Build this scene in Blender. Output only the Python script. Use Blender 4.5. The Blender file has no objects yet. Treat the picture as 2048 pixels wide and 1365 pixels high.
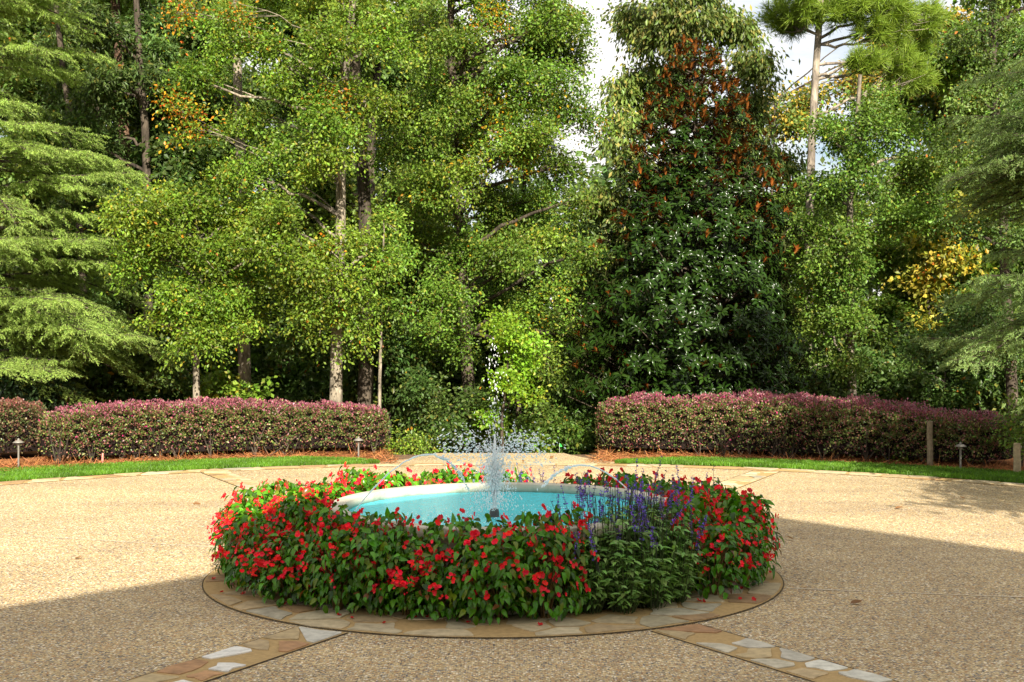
import bpy, math
import numpy as np
from mathutils import Vector

C = bpy.context.scene.collection
S = bpy.context.scene
PI = math.pi

# ------------------------------------------------------------------ camera, sky, sun, exposure
FPX = 2583.0            # focal length in pixels of the 2048 px wide photograph
CAMZ = 1.8
cam = bpy.data.objects.new('camera', bpy.data.cameras.new('camera'))
C.objects.link(cam)
cam.location = (0, 0, CAMZ)
cam.rotation_euler = (PI / 2, 0, 0)
cam.data.sensor_width = 36.0
cam.data.lens = FPX / 2048 * 36
cam.data.clip_start = 0.05
cam.data.clip_end = 2000
S.camera = cam

SUN_EL, SUN_AZ = math.radians(30), math.radians(168)      # azimuth clockwise from +Y: behind the camera, a little to one side
sd = np.array([-math.sin(SUN_AZ), -math.cos(SUN_AZ)])    # where shadows go, on the ground
sun = bpy.data.objects.new('sun', bpy.data.lights.new('sun', 'SUN'))
C.objects.link(sun)
sun.data.energy = 5.0
sun.data.angle = math.radians(0.5)
sun.data.color = (1.0, 0.93, 0.80)
sun.rotation_euler = Vector((sd[0] * math.cos(SUN_EL), sd[1] * math.cos(SUN_EL), -math.sin(SUN_EL))).to_track_quat('-Z', 'Y').to_euler()

W = bpy.data.worlds.new('World')
S.world = W
W.use_nodes = True
nt = W.node_tree
nt.nodes.clear()
wo = nt.nodes.new('ShaderNodeOutputWorld')
bg = nt.nodes.new('ShaderNodeBackground')
sky = nt.nodes.new('ShaderNodeTexSky')
sky.sky_type = 'NISHITA'
sky.sun_disc = False
sky.sun_elevation = SUN_EL
sky.sun_rotation = SUN_AZ
sky.dust_density = 2.0
tc = nt.nodes.new('ShaderNodeTexCoord')
mp = nt.nodes.new('ShaderNodeMapping')
mp.inputs['Scale'].default_value = (1.0, 1.0, 2.6)
ns = nt.nodes.new('ShaderNodeTexNoise')
ns.inputs['Scale'].default_value = 3.2
ns.inputs['Detail'].default_value = 7
ns.inputs['Roughness'].default_value = 0.58
cr = nt.nodes.new('ShaderNodeValToRGB')
cr.color_ramp.elements[0].position = 0.34
cr.color_ramp.elements[0].color = (0, 0, 0, 1)
cr.color_ramp.elements[1].position = 0.54
cr.color_ramp.elements[1].color = (1, 1, 1, 1)
mx = nt.nodes.new('ShaderNodeMix')
mx.data_type = 'RGBA'
mx.inputs[7].default_value = (8.6, 8.3, 8.0, 1)          # sunlit cloud against the clear sky
nt.links.new(tc.outputs['Generated'], mp.inputs['Vector'])
nt.links.new(mp.outputs['Vector'], ns.inputs['Vector'])
nt.links.new(ns.outputs['Fac'], cr.inputs['Fac'])
nt.links.new(cr.outputs['Color'], mx.inputs[0])
nt.links.new(sky.outputs['Color'], mx.inputs[6])
nt.links.new(mx.outputs[2], bg.inputs['Color'])
bg.inputs['Strength'].default_value = 0.060
nt.links.new(bg.outputs['Background'], wo.inputs['Surface'])

S.view_settings.view_transform = 'Standard'
S.view_settings.look = 'None'
S.view_settings.exposure = 1.38
S.view_settings.gamma = 1.0
S.view_settings.use_curve_mapping = False
S.render.engine = 'CYCLES'
cy = S.cycles
cy.max_bounces = 6
cy.diffuse_bounces = 3
cy.glossy_bounces = 2
cy.transmission_bounces = 4
cy.transparent_max_bounces = 10
cy.caustics_reflective = False
cy.caustics_refractive = False
cy.sample_clamp_indirect = 6.0

# ------------------------------------------------------------------ helpers
FC = np.array([-0.14, 10.0, 0.0])                        # centre of the fountain on the ground


def rng_of(seed):
    return np.random.default_rng(seed)


def at(px, py, Z):
    """A point of the photograph, put at its own distance Z from the camera."""
    return np.array([(px - 1024) / FPX * Z, Z, CAMZ - (py - 682.5) / FPX * Z])


def ground_z(x, y):
    return -0.1 * np.maximum(0, np.asarray(y, float) - 20.8)


def unit(v):
    v = np.asarray(v, float)
    return v / np.maximum(np.linalg.norm(v, axis=-1, keepdims=True), 1e-9)


class MB:
    """Collects pieces and links them as one mesh object."""

    def __init__(self):
        self.V, self.L, self.T, self.Cc, self.n = [], [], [], [], 0

    def add(self, v, f, c=None):
        v = np.asarray(v, np.float32).reshape(-1, 3)
        f = np.asarray(f, np.int64)
        self.V.append(v)
        self.L.append((f + self.n).ravel())
        self.T.append(np.full(len(f), f.shape[1], np.int32))
        if c is None:
            c = (1, 1, 1)
        c = np.asarray(c, np.float32)
        if c.ndim == 1:
            c = np.repeat(c[None, :], len(f), 0)
        if c.shape[1] == 3:
            c = np.concatenate([c, np.ones((len(c), 1), np.float32)], 1)
        self.Cc.append(c)
        self.n += len(v)

    def mesh(self, name, mat, smooth=False):
        v = np.concatenate(self.V)
        l = np.concatenate(self.L).astype(np.int32)
        t = np.concatenate(self.T)
        c = np.concatenate(self.Cc)
        m = bpy.data.meshes.new(name)
        m.vertices.add(len(v))
        m.vertices.foreach_set('co', v.ravel())
        m.loops.add(len(l))
        m.loops.foreach_set('vertex_index', l)
        m.polygons.add(len(t))
        st = np.concatenate(([0], np.cumsum(t)[:-1])).astype(np.int32)
        m.polygons.foreach_set('loop_start', st)
        m.polygons.foreach_set('loop_total', t)
        m.polygons.foreach_set('use_smooth', np.full(len(t), bool(smooth)))
        a = m.attributes.new('tint', 'FLOAT_COLOR', 'FACE')
        a.data.foreach_set('color', c.astype(np.float32).ravel())
        m.update(calc_edges=True)
        m.materials.append(mat)
        return m

    def build(self, name, mat, parent=None, smooth=False):
        o = bpy.data.objects.new(name, self.mesh(name, mat, smooth))
        C.objects.link(o)
        if parent is not None:
            o.parent = parent
        return o


def thing(name, label, cat, loc=(0, 0, 0), group=None, rz=0.0):
    o = bpy.data.objects.new(name, None)
    C.objects.link(o)
    o.empty_display_size = 0.2
    o.location = loc
    o.rotation_euler = (0, 0, rz)
    o['label'] = label
    o['category'] = cat
    if group:
        o['group'] = group
    return o


def tag(o, label, cat, group=None):
    o['label'] = label
    o['category'] = cat
    if group:
        o['group'] = group
    return o


def structure(o):
    o['kind'] = 'structure'
    return o


def copy_thing(src, loc, rz=0.0, sc=(1, 1, 1), label=None, group=None):
    r = src.copy()
    C.objects.link(r)
    r.location = loc
    r.rotation_euler = (0, 0, rz)
    r.scale = sc
    if label:
        r['label'] = label
    if group:
        r['group'] = group
    for ch in list(src.children):
        c = ch.copy()
        C.objects.link(c)
        c.parent = r
        for g in list(ch.children):
            d = g.copy()
            C.objects.link(d)
            d.parent = c
    return r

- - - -

GOAL OF THE EXERCISE ▸ Report only the number of lines in the data above that contain "scene".

FINAL RESULT ▸ 3